Pero incluso con sus limitaciones y delimitaciones, la culpabilidad del ex secretario de Seguridad Pública deja ver la ambiciosa podredumbre, la ambición desmedida, el desprecio a las leyes y el desdén por la vida humana que imperaron en varios sexenios del ciclo neoliberal, empezando por el de Vicente Fox –quien puso a García Luna al frente de la extinta Agencia Federal de Investigación, AFI– y terminando con el de Enrique Peña Nieto, el cual continuó, en lo esencial, la contraproducente y trágica estrategia de seguridad de su predecesor. Más allá de la esfera estrictamente legal, en las sesiones del tribunal neoyorquino fue todo un régimen el que se sentó en el banquillo de los acusados.


Es importante considerar que, aunque derrotados en las urnas en 2018, los exponentes y partidarios de ese régimen siguen conservando importantes posiciones de poder –como en el referido caso del Poder Judicial– y gozando de impunidad y protección legal, como sucede con el ex gobernador de Tamaulipas Francisco García Cabeza de Vaca, o con el aún fiscal de Morelos, Uriel Carmona Gándara, mencionado ayer en este espacio.
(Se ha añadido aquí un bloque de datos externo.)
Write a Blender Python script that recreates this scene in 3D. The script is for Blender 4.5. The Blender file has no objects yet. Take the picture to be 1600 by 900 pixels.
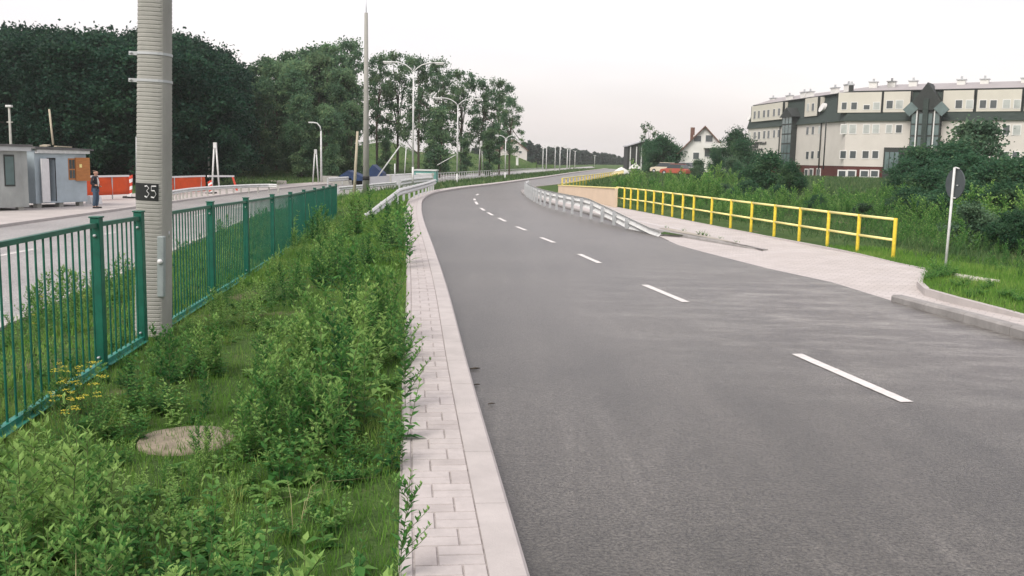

En estas circunstancias, el proceso contra García Luna coloca al país y a sus instituciones ante la ineludible obligación de esclarecer, procurar e impartir justicia en el entramado de poder político y fortunas mal habidas que derivó en una ola perdurable de destrucción, muerte y sufrimiento sin precedente para millones de mexicanos. Caiga quien caiga.